Cependant, le chiffre le plus choquant reste celui des disparus et des décès en mer. Avec 901 vies perdues en sept mois, cette année va surpasser les sombres statistiques de l’année précédente, qui avait enregistré 581 morts. Cette hausse des pertes humaines témoigne des risques extrêmes auxquels sont confrontés les migrants lors de leur traversée périlleuse de la Méditerranée et des conditions de plus en plus improbables dans lesquelles ces derniers prennent la mer, souvent dans des barques de fortune dénuées des moyens élémentaires de sécurité.

Ces tragédies pourraient être en partie expliquées par les témoignages récents recueillis auprès des survivants, dont les récits évoquent des violences perpétrées par les gardes-côtes tunisiens. Ces allégations d’abus soulignent une utilisation excessive de la force, avec l’usage, dans certains cas, de gaz lacrymogène pour arraisonner l’équipage.

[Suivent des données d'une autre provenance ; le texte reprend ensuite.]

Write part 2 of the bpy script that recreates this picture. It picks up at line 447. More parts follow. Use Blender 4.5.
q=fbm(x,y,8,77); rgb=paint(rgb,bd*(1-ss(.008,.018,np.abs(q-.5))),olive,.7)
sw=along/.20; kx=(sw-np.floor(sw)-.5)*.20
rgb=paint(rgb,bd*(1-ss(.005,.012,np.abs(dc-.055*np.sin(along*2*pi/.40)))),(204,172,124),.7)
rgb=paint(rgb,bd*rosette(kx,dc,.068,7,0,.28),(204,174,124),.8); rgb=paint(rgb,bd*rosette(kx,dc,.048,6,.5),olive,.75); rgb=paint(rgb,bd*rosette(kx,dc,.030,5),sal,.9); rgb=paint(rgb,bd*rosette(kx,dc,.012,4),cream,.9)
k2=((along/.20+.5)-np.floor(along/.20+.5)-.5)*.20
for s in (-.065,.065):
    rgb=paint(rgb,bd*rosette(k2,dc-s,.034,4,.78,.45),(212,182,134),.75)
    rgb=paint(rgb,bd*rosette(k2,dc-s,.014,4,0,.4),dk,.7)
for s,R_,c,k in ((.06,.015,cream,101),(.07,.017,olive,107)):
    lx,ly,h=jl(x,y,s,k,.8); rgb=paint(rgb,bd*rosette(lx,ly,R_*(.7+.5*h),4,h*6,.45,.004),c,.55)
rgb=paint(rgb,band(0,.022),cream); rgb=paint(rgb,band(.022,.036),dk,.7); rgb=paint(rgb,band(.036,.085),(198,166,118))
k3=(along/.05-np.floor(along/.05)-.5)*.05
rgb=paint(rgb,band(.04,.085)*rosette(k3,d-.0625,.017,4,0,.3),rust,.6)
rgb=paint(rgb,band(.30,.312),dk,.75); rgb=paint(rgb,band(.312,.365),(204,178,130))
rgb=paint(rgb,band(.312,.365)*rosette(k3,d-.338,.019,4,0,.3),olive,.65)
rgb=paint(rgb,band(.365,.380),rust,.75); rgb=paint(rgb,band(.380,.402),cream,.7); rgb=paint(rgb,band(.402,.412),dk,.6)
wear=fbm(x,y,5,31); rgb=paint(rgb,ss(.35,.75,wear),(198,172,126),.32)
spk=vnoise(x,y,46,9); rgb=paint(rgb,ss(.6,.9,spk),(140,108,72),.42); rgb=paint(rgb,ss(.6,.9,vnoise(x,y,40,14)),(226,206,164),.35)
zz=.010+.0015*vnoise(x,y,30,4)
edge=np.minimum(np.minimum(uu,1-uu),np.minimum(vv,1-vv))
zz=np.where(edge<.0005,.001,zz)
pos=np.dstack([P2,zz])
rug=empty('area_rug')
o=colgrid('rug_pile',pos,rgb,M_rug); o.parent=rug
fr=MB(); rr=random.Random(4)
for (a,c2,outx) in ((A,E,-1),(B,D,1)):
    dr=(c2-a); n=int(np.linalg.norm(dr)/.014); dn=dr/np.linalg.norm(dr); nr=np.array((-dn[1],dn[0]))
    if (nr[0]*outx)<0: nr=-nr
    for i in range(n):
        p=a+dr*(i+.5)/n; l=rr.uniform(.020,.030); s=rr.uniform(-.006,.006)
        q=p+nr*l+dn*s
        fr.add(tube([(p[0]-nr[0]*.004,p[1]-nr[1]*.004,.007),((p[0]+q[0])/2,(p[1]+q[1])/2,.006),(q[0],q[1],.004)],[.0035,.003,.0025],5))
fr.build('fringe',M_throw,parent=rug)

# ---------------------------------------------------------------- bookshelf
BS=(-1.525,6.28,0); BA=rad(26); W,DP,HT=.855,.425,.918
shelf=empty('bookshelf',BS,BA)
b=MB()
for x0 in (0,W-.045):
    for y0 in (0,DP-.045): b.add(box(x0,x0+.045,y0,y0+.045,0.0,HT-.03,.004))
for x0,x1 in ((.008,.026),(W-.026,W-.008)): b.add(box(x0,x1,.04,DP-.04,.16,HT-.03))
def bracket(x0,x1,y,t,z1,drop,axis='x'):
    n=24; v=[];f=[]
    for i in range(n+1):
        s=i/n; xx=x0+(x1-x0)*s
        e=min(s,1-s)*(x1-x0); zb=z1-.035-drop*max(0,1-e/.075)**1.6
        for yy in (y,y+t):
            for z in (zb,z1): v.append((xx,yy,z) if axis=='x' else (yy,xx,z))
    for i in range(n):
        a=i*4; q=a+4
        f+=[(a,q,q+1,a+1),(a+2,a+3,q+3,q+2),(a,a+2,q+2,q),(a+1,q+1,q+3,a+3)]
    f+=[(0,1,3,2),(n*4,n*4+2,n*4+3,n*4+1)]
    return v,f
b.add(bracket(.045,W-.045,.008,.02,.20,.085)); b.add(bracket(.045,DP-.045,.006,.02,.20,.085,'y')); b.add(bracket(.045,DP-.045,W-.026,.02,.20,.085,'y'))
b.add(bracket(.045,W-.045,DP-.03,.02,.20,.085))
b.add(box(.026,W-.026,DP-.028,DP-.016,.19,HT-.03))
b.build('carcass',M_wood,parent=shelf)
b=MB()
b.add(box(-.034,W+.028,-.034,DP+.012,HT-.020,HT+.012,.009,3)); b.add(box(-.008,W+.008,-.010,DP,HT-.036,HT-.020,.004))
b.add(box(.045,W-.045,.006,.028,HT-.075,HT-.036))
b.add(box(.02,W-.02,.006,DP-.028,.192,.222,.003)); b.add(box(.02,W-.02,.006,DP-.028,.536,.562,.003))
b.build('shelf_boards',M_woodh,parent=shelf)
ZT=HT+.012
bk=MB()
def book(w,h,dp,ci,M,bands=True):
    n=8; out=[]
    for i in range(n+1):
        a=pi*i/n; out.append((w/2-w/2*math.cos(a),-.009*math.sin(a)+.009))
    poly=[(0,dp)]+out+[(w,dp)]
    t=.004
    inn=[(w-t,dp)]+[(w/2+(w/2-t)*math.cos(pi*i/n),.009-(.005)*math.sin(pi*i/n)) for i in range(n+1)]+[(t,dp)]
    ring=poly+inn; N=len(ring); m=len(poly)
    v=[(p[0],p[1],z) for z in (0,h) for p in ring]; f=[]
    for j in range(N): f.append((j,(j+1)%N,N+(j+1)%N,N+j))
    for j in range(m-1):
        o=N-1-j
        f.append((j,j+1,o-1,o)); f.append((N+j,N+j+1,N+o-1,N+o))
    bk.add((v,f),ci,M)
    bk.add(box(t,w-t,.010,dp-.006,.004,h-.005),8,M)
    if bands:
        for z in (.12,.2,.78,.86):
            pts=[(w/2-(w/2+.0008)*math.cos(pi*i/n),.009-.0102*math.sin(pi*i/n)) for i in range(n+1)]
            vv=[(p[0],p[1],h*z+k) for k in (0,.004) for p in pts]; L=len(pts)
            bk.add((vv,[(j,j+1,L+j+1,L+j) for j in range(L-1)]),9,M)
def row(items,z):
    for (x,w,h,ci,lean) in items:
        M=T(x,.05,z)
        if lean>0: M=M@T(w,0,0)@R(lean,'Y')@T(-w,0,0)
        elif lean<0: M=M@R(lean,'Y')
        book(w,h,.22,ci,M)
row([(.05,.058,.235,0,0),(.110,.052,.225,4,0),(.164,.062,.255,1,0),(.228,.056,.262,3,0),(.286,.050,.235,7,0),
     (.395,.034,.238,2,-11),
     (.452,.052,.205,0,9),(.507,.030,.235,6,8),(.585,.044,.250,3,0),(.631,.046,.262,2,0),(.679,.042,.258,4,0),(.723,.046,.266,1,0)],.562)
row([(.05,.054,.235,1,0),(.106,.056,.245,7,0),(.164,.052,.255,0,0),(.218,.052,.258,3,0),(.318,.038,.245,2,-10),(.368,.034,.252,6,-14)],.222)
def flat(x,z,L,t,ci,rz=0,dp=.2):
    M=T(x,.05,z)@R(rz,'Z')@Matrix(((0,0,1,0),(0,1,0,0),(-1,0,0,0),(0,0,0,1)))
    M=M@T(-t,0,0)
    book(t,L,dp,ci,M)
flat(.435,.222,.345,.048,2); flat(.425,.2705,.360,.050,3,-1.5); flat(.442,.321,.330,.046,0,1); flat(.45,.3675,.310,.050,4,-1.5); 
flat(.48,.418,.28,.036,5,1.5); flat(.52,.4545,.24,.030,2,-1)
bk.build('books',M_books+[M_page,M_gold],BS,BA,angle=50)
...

Il faut dire aussi que les candidats à la migration irrégulière ne se laissent pas faire et réagissent souvent violemment en s’en prenant aux gardes-côtes pour que ces derniers les laissent partir. Les forces de sécurité tunisiennes seraient donc bien inspirées de documenter ce genre de situation pour pouvoir répliquer aux accusations dont elles font souvent l’objet à ce propos de la part des organisations et des médias internationaux.        

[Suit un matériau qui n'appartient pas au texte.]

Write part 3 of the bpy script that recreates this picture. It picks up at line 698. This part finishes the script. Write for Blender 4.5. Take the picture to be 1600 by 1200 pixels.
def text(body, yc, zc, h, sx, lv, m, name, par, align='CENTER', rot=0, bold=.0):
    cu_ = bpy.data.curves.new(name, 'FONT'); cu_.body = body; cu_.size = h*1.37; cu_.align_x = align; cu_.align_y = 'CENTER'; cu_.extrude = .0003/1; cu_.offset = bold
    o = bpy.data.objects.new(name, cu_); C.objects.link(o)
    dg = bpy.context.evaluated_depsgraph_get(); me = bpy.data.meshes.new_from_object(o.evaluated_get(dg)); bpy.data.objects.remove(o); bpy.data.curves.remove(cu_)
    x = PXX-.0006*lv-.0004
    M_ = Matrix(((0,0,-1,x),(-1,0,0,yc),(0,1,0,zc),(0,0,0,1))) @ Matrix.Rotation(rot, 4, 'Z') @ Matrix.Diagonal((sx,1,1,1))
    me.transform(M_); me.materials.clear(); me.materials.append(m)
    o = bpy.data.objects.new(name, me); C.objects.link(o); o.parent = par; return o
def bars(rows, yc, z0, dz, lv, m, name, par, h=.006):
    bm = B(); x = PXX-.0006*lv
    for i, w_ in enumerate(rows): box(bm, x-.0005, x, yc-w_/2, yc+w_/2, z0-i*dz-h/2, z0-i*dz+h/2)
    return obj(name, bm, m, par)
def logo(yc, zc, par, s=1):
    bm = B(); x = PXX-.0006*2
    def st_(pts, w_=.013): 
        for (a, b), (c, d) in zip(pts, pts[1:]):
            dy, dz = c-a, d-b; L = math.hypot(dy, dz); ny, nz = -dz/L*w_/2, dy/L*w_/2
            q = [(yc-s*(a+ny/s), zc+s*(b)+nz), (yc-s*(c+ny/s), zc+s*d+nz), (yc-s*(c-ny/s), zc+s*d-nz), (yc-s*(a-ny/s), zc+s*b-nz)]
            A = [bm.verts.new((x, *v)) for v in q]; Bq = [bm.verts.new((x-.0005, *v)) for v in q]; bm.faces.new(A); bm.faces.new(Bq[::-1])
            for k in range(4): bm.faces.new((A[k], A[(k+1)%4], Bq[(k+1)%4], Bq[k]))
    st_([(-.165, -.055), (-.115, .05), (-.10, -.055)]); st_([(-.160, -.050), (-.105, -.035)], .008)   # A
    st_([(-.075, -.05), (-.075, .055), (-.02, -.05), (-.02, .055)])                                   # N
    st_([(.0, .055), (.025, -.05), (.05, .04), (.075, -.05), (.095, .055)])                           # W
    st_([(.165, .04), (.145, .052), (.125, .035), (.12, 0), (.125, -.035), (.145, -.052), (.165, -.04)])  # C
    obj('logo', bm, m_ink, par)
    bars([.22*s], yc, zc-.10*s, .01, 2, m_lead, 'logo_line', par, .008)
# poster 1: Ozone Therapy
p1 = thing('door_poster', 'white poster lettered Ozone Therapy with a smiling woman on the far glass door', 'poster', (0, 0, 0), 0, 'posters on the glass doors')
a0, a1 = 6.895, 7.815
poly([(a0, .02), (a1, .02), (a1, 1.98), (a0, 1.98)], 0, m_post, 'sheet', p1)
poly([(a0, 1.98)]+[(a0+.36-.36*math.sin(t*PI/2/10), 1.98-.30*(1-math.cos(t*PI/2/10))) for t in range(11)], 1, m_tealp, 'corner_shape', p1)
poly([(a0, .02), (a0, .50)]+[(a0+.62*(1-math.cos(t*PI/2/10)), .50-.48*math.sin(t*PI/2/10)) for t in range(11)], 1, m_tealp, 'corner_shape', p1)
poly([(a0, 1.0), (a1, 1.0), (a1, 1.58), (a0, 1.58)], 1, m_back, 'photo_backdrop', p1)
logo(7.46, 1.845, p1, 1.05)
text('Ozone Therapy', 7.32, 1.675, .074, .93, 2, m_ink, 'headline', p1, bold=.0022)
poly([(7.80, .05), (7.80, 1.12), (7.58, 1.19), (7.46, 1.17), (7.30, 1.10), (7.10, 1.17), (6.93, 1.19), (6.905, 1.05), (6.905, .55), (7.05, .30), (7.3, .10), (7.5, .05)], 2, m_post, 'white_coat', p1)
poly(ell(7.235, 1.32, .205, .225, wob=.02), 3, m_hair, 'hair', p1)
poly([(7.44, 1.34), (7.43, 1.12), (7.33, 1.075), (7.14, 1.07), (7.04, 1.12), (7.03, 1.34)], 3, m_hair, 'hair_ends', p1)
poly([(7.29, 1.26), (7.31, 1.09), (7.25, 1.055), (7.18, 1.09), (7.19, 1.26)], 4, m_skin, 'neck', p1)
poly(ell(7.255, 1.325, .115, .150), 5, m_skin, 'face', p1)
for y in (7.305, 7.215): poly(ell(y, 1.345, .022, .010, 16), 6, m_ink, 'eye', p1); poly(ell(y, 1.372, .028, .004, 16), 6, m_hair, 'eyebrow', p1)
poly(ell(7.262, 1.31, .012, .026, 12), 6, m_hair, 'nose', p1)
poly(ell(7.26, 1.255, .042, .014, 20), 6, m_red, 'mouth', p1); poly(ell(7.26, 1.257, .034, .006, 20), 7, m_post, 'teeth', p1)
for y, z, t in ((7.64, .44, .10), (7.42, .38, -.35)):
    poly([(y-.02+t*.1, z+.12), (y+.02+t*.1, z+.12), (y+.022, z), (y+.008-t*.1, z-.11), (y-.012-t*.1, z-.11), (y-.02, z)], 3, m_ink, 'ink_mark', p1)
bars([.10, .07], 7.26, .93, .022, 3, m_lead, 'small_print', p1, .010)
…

Femmes et mineurs en péril  

Un autre aspect alarmant de cette crise est la présence croissante de femmes parmi les migrants. En 2023, le nombre de migrantes irrégulières débarquées en Italie s’élevait à 379, contre 363 en 2022, 244 en 2021, 134 en 2020 et seulement 36 en 2019.

Cette évolution met en lumière les défis spécifiques auxquels sont confrontées les femmes qui risquent leur vie dans l’espoir d’un avenir meilleur pour elles et parfois aussi pour leurs enfants. Les statistiques révèlent en effet une augmentation du nombre de mineurs impliqués dans ces dangereux voyages. En 2023, pas moins de 1556 arrivées de mineurs ont été enregistrées, poursuivant ainsi une courbe croissante qui était déjà observée en 2022 avec 1 602 mineurs arrivés en Italie et en 2021 avec 1 476 mineurs. Cela contraste de manière frappante avec les chiffres de 2020 (615 mineurs) et de 2019 (192 mineurs). 

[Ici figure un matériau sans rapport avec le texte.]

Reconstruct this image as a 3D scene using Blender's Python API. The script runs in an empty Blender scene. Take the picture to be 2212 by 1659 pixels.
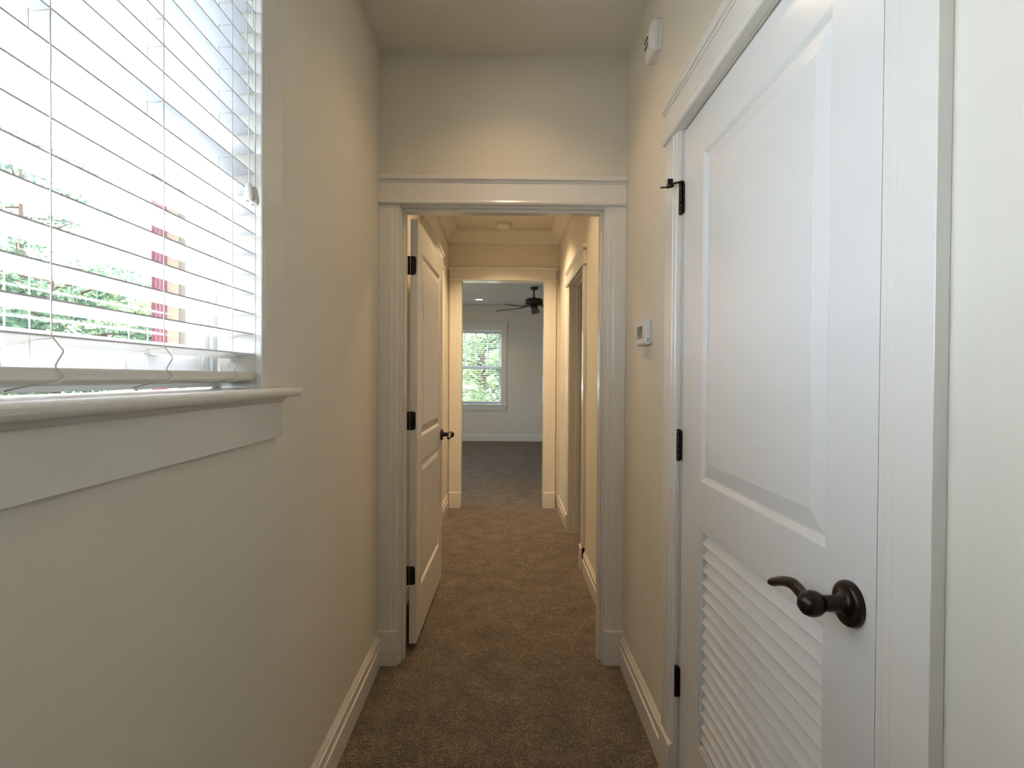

Des chercheurs observent une évolution vers une migration familiale, où les femmes et les mineurs deviennent de plus en plus exposés aux périls du voyage, ce qui aggrave le phénomène et crée des situations encore plus dramatiques. 
Au-delà de leur froideur statistique, ces chiffres résonnent comme un cri d’alarme lancé par une humanité en péril. Ils renforcent les questionnements déjà présents sur le sort des accords sur la gestion migratoire passés entre la Tunisie et l’Italie, et la Tunisie et l’Union européenne.

Alors que les taux d’expulsions forcées augmentent de façon constante et que les anticipations demeurent incertaines, la Tunisie, contrairement aux autres pays émetteurs de migrants, accepte le retour de ses ressortissants renvoyés d’Europe, lesquels viennent grossir les rangs des chômeurs et, parfois même, des délinquants. Dans cette situation complexe, parfois ingérable, toujours dramatique, la crise des migrants, nationaux et étrangers et notamment subsahariens, plonge la Tunisie dans une tourmente où les problèmes intérieurs sont aggravés par les pressions extérieures.